Freetown residents grope in darkness!  

0
88
SHARE

May 25, 2015 By Hawa Amara

“Thank God for Chinese light,” says Foday M. Dumbuya, a student of the Institute of Public Administration and Management (IPAM), University of Sierra Leone. Foday has forgotten there is something called electricity; rather, his Chinese light is now one of his prized items. He switches it on whenever it’s getting dark in the evening.

“As a student I have a lot to do with electricity. I have to work on my assignment using my laptop but I cannot due to blackout,” he adds.

Foday, who lives at Sumaila Town, in western Freetown goes several weeks without his electricity light bulbs blinking. “The constant blackout in the Sumaila Town community has created a lot of problems for residents. For over a month now, we have been here without electricity supply,” he says.

Even the Chinese light comes with its headache, narrates Foday. He cannot afford to buy batteries all the time. Now, he wants the government to pay more attention to providing electricity for residents in his area.

Perennial power blackout affects every sector of life, including businesses. Drinks and food are more expensive because people have to run their generators to keep drinks cold or preserve food stuff.

Hotels are more expensive than they should be because hoteliers spend so much money on running giant generators. Factories are laying off workers because production is low due to a lack of power supply.

Isata Kargbo of Leicester Road community, who sells drinks, says that due to the constant blackout in her area, her business is operating at a loss.

“The constant blackout is gravely affecting my business since I need electricity to cool my drinks. I have lost most of my customers and my products, including juice and ginger bear, always perish.”

Another issue created by the constant blackout is that thieves do take advantage of the situation to break into homes and steal properties. “Since Leicester Road is a hilly community, thieves always break into our houses whenever there is blackout,” adds Isata.

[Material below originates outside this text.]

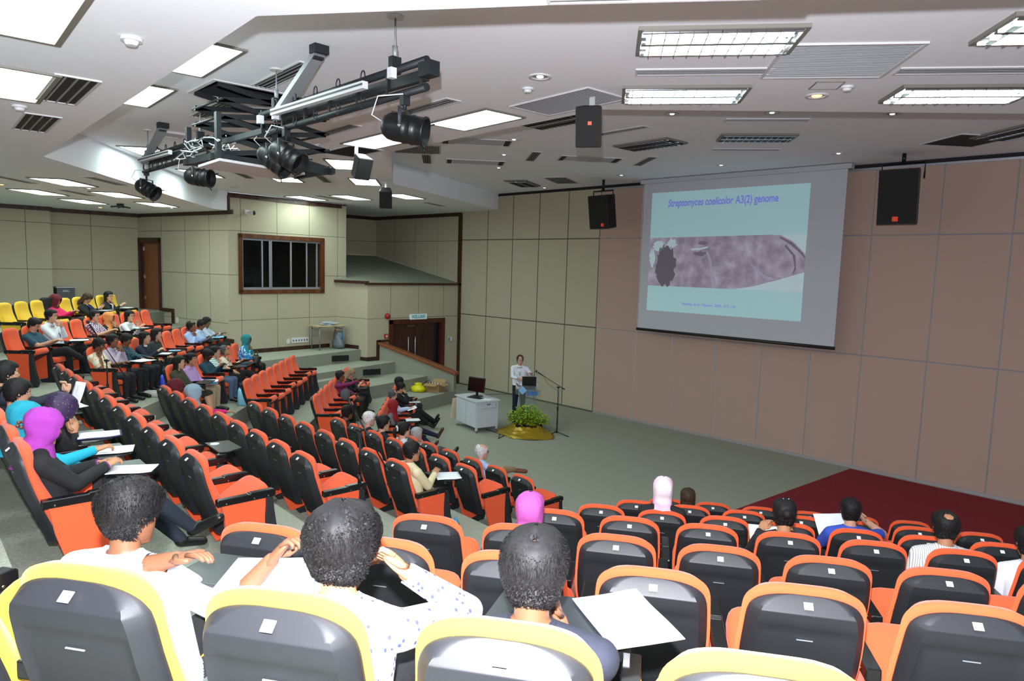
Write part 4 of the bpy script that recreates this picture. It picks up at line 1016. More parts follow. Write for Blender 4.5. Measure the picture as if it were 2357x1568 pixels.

Similar stories about blackout are being told almost everywhere across the city. Momodu Turay, along Damba Road in the Murray Town area, western Freetown, also told Concord Times that they have gone for over thirty days without electricity.

Meanwhile, the situation is worst for residents in the eastern part of the city. “For us here at Wellington, we are now accustomed to blackout because we are not even aware as to whether there is a government institution responsible for supplying electricity,” maintains Mohamed Kamara, adding that they only see electricity poles and cables running all over the place even as there has not been electricity for months.

However, government appears to be trying to deal with the situation. Last January, it unbundled the National Power Authority (NPA). The unbundling of NPA gave birth to two power-management institutions – the Electricity Distribution and Supply Agency (EDSA) and the Electricity Generation and Transmission Company (EGTC).

Expectations now are that while the raining season sets in, the Bumbuna Dam may be able to provide the required electricity wattage for Freetown residents. The only problem is that the rains do not last forever.

It means that there may be a temporary relief, but unless government uses the intervening period to remedy the situation, Freetown residents should be ready to continue to grope in darkness.